If Zihnali is key to executing the Japan strategy, partner Shah built that strategy with Tsai. Before Shah came on board in 2006, he was an analyst for Greenwich-based property investment firm Starwood Capital Group. Some mutual friends introduced him to Tsai, who explained how Chalkstream was going to short the U.S. mortgage market through credit default swaps. “It was a perfect hedge,” says Shah, who started on Japan shortly after he arrived.

Japan’s economy has been contracting since the 1980s, but many investors have mistakenly believed they could unlock value in some of its companies. Extracting good returns from these supposedly undervalued corporations has proved difficult over the years, and plenty of hopefuls have lost money in the so-called Japanese value trap. Life has been even worse for foreign activist investors who came to Japan seeking to force change on its companies, only to fail.
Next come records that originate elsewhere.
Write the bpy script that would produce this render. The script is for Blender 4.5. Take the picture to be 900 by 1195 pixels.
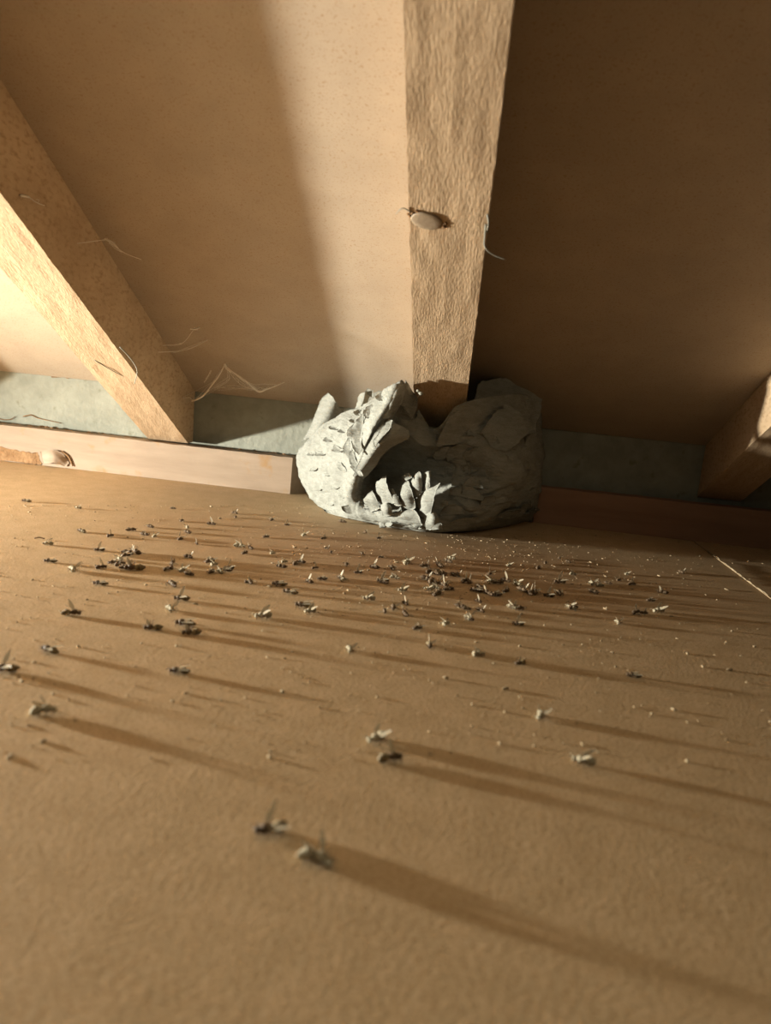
import bpy, bmesh, math, random
from mathutils import Vector, Matrix, noise
for o in list(bpy.data.objects): bpy.data.objects.remove(o, do_unlink=True)
S = bpy.context.scene
C = S.collection
random.seed(7)

# ------------------------------------------------------------------ camera
H = 0.155                                   # lens height above the floor (m)
F = 900.0                                   # focal length in pixels of the 900x1195 frame
# rows: world X, Y, Z axes written in (right, down, forward) of the camera
AX = [(0.98949653, 0.11583666, -0.08647821), (0.10609075, -0.17556844, 0.97873412), (0.09819045, -0.97762855, -0.18601356)]
cam_d = bpy.data.cameras.new('camera'); cam = bpy.data.objects.new('camera', cam_d); C.objects.link(cam)
cam_d.sensor_fit = 'VERTICAL'; cam_d.sensor_height = 36; cam_d.lens = 36 * F / 1195
cam_d.clip_start = 0.005; cam_d.clip_end = 50
R = Matrix([(AX[i][0], -AX[i][1], -AX[i][2]) for i in range(3)])
cam.matrix_world = Matrix.Translation((0, 0, H)) @ R.to_4x4()
S.camera = cam
cam_d.dof.use_dof = True; cam_d.dof.focus_distance = 0.72; cam_d.dof.aperture_fstop = 9.0

# ------------------------------------------------------------------ light
w = bpy.data.worlds.new('world'); S.world = w; w.use_nodes = True
bg = w.node_tree.nodes['Background']; bg.inputs[0].default_value = (1.0, 0.80, 0.62, 1); bg.inputs[1].default_value = 0.016
LP = Vector((-0.92, 0.46, 0.046))
ld = bpy.data.lights.new('torch', 'SPOT'); lo = bpy.data.objects.new('torch', ld); C.objects.link(lo)
ld.energy = 122; ld.color = (1.0, 0.95, 0.82); ld.shadow_soft_size = 0.015; ld.spot_size = math.radians(150); ld.spot_blend = 1.0
lo.location = LP; lo.rotation_euler = (Vector((0.05, 0.30, -0.33)) - LP).to_track_quat('-Z', 'Y').to_euler()
rd = bpy.data.lights.new('fill_spot', 'SPOT'); ro = bpy.data.objects.new('fill_spot', rd); C.objects.link(ro)   # added fill above the viewer, brightens the near floor
rd.shadow_soft_size = 0.08; rd.spot_size = math.radians(112); rd.spot_blend = 0.8; rd.energy = 2.1; rd.color = (1.0, 0.90, 0.64); ro.location = (0.0, -0.02, 0.50)
ro.rotation_euler = (Vector((-0.02, 0.20, 0)) - ro.location).to_track_quat('-Z', 'Y').to_euler()
S.view_settings.view_transform = 'Standard'; S.view_settings.look = 'None'
S.view_settings.gamma = 1; S.view_settings.use_curve_mapping = False
S.view_settings.exposure = 0.0

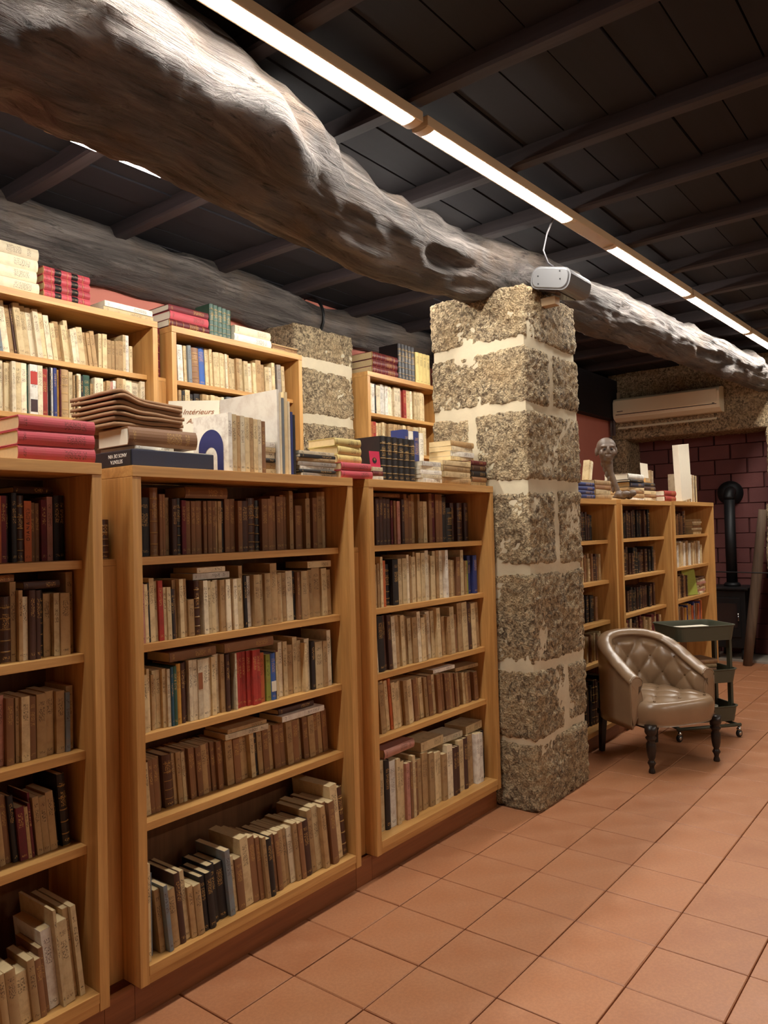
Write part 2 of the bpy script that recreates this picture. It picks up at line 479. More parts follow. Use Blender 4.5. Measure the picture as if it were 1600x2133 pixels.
# ------------------------------------------------------------------ log beams
def log(label, path, seed, n=88, step=0.026, amp=1.0):
    root = empty('log_beam', path[len(path)//2][:3]); tag(root, label, 'beam')
    o = Vector(root.location)
    def at(x):
        for i in range(len(path)-1):
            a, b = path[i], path[i+1]
            if x <= b[0] or i == len(path)-2:
                t = (x-a[0])/(b[0]-a[0]); t = min(max(t, 0), 1); t = t*t*(3-2*t)*0.5+t*0.5
                return [a[k]+(b[k]-a[k])*t for k in range(1, 4)]
    V, F = [], []; x = path[0][0]; m = 0
    while x <= path[-1][0]:
        y, z, r = at(x)
        for k in range(n):
            a = 2*math.pi*k/n; d = Vector((0, math.cos(a), math.sin(a)))
            p = Vector((x*1.1+seed, d.y*0.6, d.z*0.6))
            h = 0.03 + 0.10*noise.noise(p*1.7) + 0.08*noise.noise(Vector((x*3.3+seed, d.y*1.4, d.z*1.4)))
            kn = noise.noise(Vector((x*2.6+seed*3, d.y*1.1, d.z*1.1)))
            if kn > 0.34: h += (kn-0.34)*0.7
            if kn < -0.42: h += (kn+0.42)*0.9
            h += 0.065*noise.noise(Vector((x*7+seed, d.y*3.4, d.z*3.4))) + 0.03*noise.noise(Vector((x*4+seed, d.y*9, d.z*9))) + 0.02*noise.noise(Vector((x*16+seed, d.y*8, d.z*8)))
            if seed < 10:
                for (fx0, fx1, fa, fs, fh) in ((1.72, 2.26, 2.55, 0.55, 0.17), (2.50, 2.80, 3.0, 0.5, 0.10), (2.95, 3.22, 3.3, 0.45, 0.12), (4.5, 4.9, 2.8, 0.5, 0.10), (6.3, 6.9, 3.4, 0.6, 0.14)):
                    if fx0 < x < fx1+0.05:
                        u = (x-fx0)/(fx1-fx0); w_ = u*u*(3-2*u) if u < 1 else max(0.0, 1-(x-fx1)/0.05)
                        h += fh*w_*math.exp(-((a-fa)/fs)**2)*(0.8+0.5*noise.noise(Vector((x*11, a*6, 3.0))))
            rg = noise.noise(Vector((x*1.3+seed, a*7.0, 2.0))); h -= 0.05*max(0.0, 0.12-abs(rg))/0.12*max(0.0, 0.4+noise.noise(Vector((x*0.9, a, seed))))
            h += 0.012*noise.noise(Vector((x*22+seed, d.y*18, d.z*18)))
            fac = 1 - 0.10*max(0.0, abs(math.sin(2*a))-0.5)
            V.append(Vector((x, y, z)) + d*r*fac*(1+amp*h) - o)
        x += step; m += 1
    for i in range(m-1):
        for k in range(n):
            q = (k+1) % n
            F.append((i*n+k, i*n+q, (i+1)*n+q, (i+1)*n+k))
    F.append(tuple(range(n-1, -1, -1))); F.append(tuple((m-1)*n+k for k in range(n)))
    mk('trunk', V, F, M['log'], root, smooth=True)
    return root
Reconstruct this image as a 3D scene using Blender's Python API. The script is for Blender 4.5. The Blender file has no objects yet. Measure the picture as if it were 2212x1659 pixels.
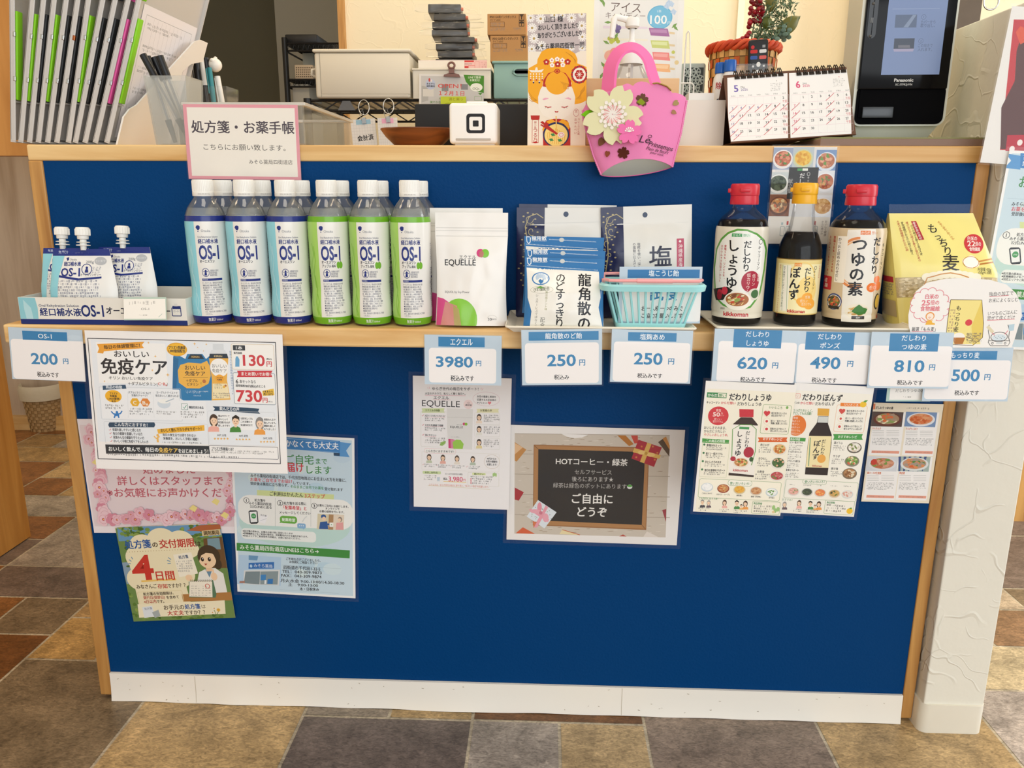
import bpy, bmesh, math, random
from mathutils import Vector, Matrix
random.seed(7)
SC = bpy.context.scene
COL = SC.collection
PI = math.pi

# ------------------------------------------------------------------ camera
CD, CZ, CP, CYAW, CR, CF = 1.2284, 0.9013, 0.2397, 0.0400, 0.0040, 1700.9
FW, FH = 2212, 1659
def _axes():
    cp, sp = math.cos(CP), math.sin(CP)
    r, f, u = Vector((1, 0, 0)), Vector((0, cp, -sp)), Vector((0, sp, cp))
    cr, sr = math.cos(CR), math.sin(CR)
    r, u = cr*r + sr*u, -sr*r + cr*u
    Z = Matrix.Rotation(CYAW, 3, 'Z')
    return Z @ r, Z @ f, Z @ u
AX, AF, AU = _axes()
CO = Vector((0, -CD, CZ))
cam = bpy.data.cameras.new('camera'); camo = bpy.data.objects.new('camera', cam); COL.objects.link(camo)
cam.sensor_fit = 'HORIZONTAL'; cam.sensor_width = 36; cam.lens = CF/FW*36; cam.clip_start = .02
m = Matrix((AX, AU, -AF)).transposed().to_4x4(); m.translation = CO
camo.matrix_world = m
SC.camera = camo

# ------------------------------------------------------------------ light
SC.view_settings.view_transform = 'Standard'; SC.view_settings.look = 'None'
SC.view_settings.gamma = 1; SC.view_settings.use_curve_mapping = False
SC.view_settings.exposure = 0.0
w = bpy.data.worlds.new('daylight'); SC.world = w; w.use_nodes = True
w.node_tree.nodes['Background'].inputs[0].default_value = (.94, .97, 1, 1)
w.node_tree.nodes['Background'].inputs[1].default_value = .85
def area(name, loc, target, sx, sy, power, col):
    l = bpy.data.lights.new(name, 'AREA'); l.shape = 'RECTANGLE'; l.size = sx; l.size_y = sy
    l.energy = power; l.color = col
    o = bpy.data.objects.new(name, l); COL.objects.link(o); o.location = loc
    o.rotation_euler = (Vector(target)-Vector(loc)).to_track_quat('-Z', 'Y').to_euler()
    return o
area('shopfront_daylight', (1.2, -3.7, 1.35), (.2, 0, .4), 3.6, 2.0, 62, (.90, .95, 1))
area('side_door_daylight', (2.9, .3, 1.3), (.4, .2, .6), 1.6, 2.0, 46, (.97, .98, 1))
for lx, ly, p in ((-.7, 1.0, 7.4), (.6, 1.05, 11), (1.7, 1.3, 8.5)):
    area('ceiling_lamp_light', (lx, ly, 2.5), (lx, ly, 0), .5, .5, p, (1, .82, .56))
area('ceiling_lamp_light', (-.3, -.8, 2.5), (-.3, -.8, 0), .6, .6, 7, (1, .9, .74))
area('ceiling_lamp_light', (-1.9, -.2, 2.5), (-1.9, .1, 0), .5, .5, 9, (1, .80, .55))

# ------------------------------------------------------------------ pixel -> place
def at(px, py, axis, val):
    D = AF + AX*((px-FW/2)/CF) + AU*((FH/2-py)/CF)
    return CO + D*((val-CO[axis])/D[axis])
def gx(px, Y, Z):
    v0 = Vector((0, Y, Z))-CO; k = (px-FW/2)/CF
    return (k*v0.dot(AF)-v0.dot(AX))/(AX.x-k*AF.x)
def gz(py, X, Y):
    v0 = Vector((X, Y, 0))-CO; k = (FH/2-py)/CF
    return (k*v0.dot(AF)-v0.dot(AU))/(AU.z-k*AF.z)

# ------------------------------------------------------------------ materials
def lin(h):
    if not isinstance(h, str): return tuple(h)
    h = h.lstrip('#'); o = []
    for i in (0, 2, 4):
        c = int(h[i:i+2], 16)/255
        o.append(c/12.92 if c <= .04045 else ((c+.055)/1.055)**2.4)
    return tuple(o)
MATS = {}
def mat(name, col=None, rough=.5, metal=0, spec=.5, emit=None, es=1, trans=0, ior=1.45, bump=None, var=None, coat=0):
    """bump=(scale, strength) noise relief; var=(scale, amount) tone variation of the thing's own colour"""
    if name in MATS: return MATS[name]
    M = bpy.data.materials.new(name); M.use_nodes = True; n = M.node_tree.nodes; L = M.node_tree.links
    b = n['Principled BSDF']
    if col is None:
        a = n.new('ShaderNodeVertexColor'); a.layer_name = 'Col'; L.new(a.outputs[0], b.inputs['Base Color'])
    else:
        b.inputs['Base Color'].default_value = (*lin(col), 1)
        if var:
            t = n.new('ShaderNodeTexNoise'); t.inputs['Scale'].default_value = var[0]; t.inputs['Detail'].default_value = 4
            co = n.new('ShaderNodeTexCoord'); L.new(co.outputs['Object'], t.inputs['Vector'])
            mx = n.new('ShaderNodeMix'); mx.data_type = 'RGBA'; c = lin(col)
            mx.inputs['A'].default_value = (*[x*(1-var[1]) for x in c], 1); mx.inputs['B'].default_value = (*[min(1, x*(1+var[1])) for x in c], 1)
            L.new(t.outputs[0], mx.inputs['Factor']); L.new(mx.outputs['Result'], b.inputs['Base Color'])
    b.inputs['Roughness'].default_value = rough; b.inputs['Metallic'].default_value = metal
    b.inputs['Specular IOR Level'].default_value = spec; b.inputs['IOR'].default_value = ior
    b.inputs['Transmission Weight'].default_value = trans; b.inputs['Coat Weight'].default_value = coat
    if emit: b.inputs['Emission Color'].default_value = (*lin(emit), 1); b.inputs['Emission Strength'].default_value = es
    if bump:
        t = n.new('ShaderNodeTexNoise'); t.inputs['Scale'].default_value = bump[0]; t.inputs['Detail'].default_value = 5
        co = n.new('ShaderNodeTexCoord'); L.new(co.outputs['Object'], t.inputs['Vector'])
        bp = n.new('ShaderNodeBump'); bp.inputs['Strength'].default_value = bump[1]; bp.inputs['Distance'].default_value = .004
        L.new(t.outputs[0], bp.inputs['Height']); L.new(bp.outputs[0], b.inputs['Normal'])
    MATS[name] = M; return M
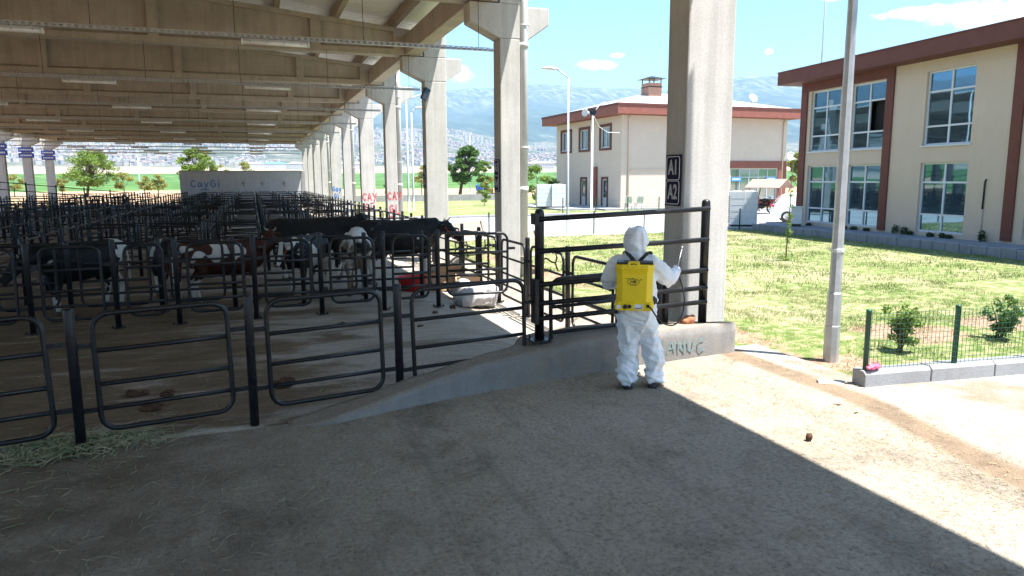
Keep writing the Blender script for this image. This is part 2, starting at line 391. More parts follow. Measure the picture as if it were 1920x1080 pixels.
# --- one sheet to the horizon
rad = [0.0001, 4, 9, 16, 26, 40, 60, 80, 100, 130, 165, 210, 270, 350, 450, 560, 640, 760, 900, 1100, 1300, 1500] + [1500+i*75 for i in range(1, 21)] + [3000+i*90 for i in range(1, 21)] + [4800+i*80 for i in range(1, 26)] + [7200, 8000, 9000]
angs = [R(a) for a in list(np.arange(-48, 92, 0.7)) + list(np.arange(92, 312, 10.0))]
V = [];
for r_ in rad:
    for a in angs:
        x, y = r_*math.sin(a), r_*math.cos(a)
        inside = -50 <= math.degrees(a) <= 93
        z = far_z(x, y) if inside or r_ < 1400 else far_z(0, r_)*0.55
        V.append((x, y, z if r_ > 85 else -0.5))
V = np.array(V); na = len(angs); F = []
for i in range(len(rad)-1):
    for k in range(na):
        k2 = (k+1) % na; F.append((i*na+k, (i+1)*na+k, (i+1)*na+k2, i*na+k2))
F = np.array(F)[:, ::-1]
tag(link(bpy.data.objects.new('ground', np_mesh('ground', V, F, MAT['far_land'], True))), kind='structure')

# --- apron in front of the pens (rough concrete), drain strip, smooth yard to the right
m, n, l, b = nm('apron_rough'); v = coords(n, l, 'pos'); sx = n.new('ShaderNodeSeparateXYZ'); l.new(v, sx.inputs[0])
big = noi(n, l, v, 0.55, 7, 0.65); mid = noi(n, l, v, 3.2, 6, 0.68); fine = noi(n, l, v, 30, 5, 0.78); vfine = noi(n, l, v, 85, 3, 0.7)
vg = n.new('ShaderNodeMapping'); vg.inputs['Rotation'].default_value = (0, 0, R(28)); vg.inputs['Scale'].default_value = (1, 0.12, 1); l.new(v, vg.inputs[0])
broom = noi(n, l, vg.outputs[0], 26, 4, 0.65, 1.4)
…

In the small to midcap range, though, Chalkstream has found opportunities. A significant subset of those companies are currently trading below the value of the cash on their cash-heavy balance sheets. Chalkstream is convinced that in some cases it can unlock value by working with management.

For this equity trade to work, on-the-ground experience and know-how are crucial, Tsai says. Chalkstream has invested with the two Japan-based hedge funds that it has gotten to know well over the past six years. Its due diligence on each firm was so extensive that  Tsai and his staff accompanied investment team members to meetings with company management, bringing along their own translator.

On the credit side Chalkstream seeks to capitalize on a structural peculiarity of the Japanese corporate bond market and on the country’s debt-burdened sovereign balance sheet. Japan has an aging population, and retail and institutional investors have flocked to name-brand corporate credit such as that of Mitsubishi UFJ Financial Group and Sony Corp., so the nation is deeply invested in its blue-chip companies. This has created a supply-demand imbalance: A company’s debt doesn’t always trade on its fundamentals, and thanks to strong appetite for corporate bonds, a struggling enterprise can still be valued above par.

Until recently, Japan hadn’t let its corporations default. But given its own deficit and the general scarcity of capital worldwide, it can’t keep bailing them out, Tsai explains. As a result, some will fail. That’s already starting to happen: Last year computer chip manufacturer Elpida Memory filed for bankruptcy protection and consumer electronics maker Sharp Corp. came close to the brink. Chalkstream is buying credit default swaps on Japanese corporations that it regards as vulnerable. Owing to demand for corporate credit from the Japanese retirement market, as well as the widespread assumption that the government will never allow large-cap casualties, such insurance contracts are still relatively cheap.

What makes Chalkstream’s Japan trade distinctive is its structure. The firm stands to make money in a bad economy through CDSs or in a good one through equities. In fact, Tsai is confident that both sides will do well. He stresses that this is not a macro or directional strategy.

The Japan play is Chalkstream’s ideal target: a blind spot in the market, an opportunity “created by some dislocation or confusion,” Tsai says. It’s too early to tell if the Japanese fund will thrive, but it looks promising. Launched last October, it returned 5.6 percent for its first three months.

The 2008 economic collapse and its aftermath shook investor confidence in the old ways of doing business. Institutions have been questioning their fundamental assumptions, putting everything from manager selection to asset allocation up for review. If Chalkstream can prove it has found a better way, the firm may find itself standing at the headwaters of a new approach to money management, reeling in some of those big ones.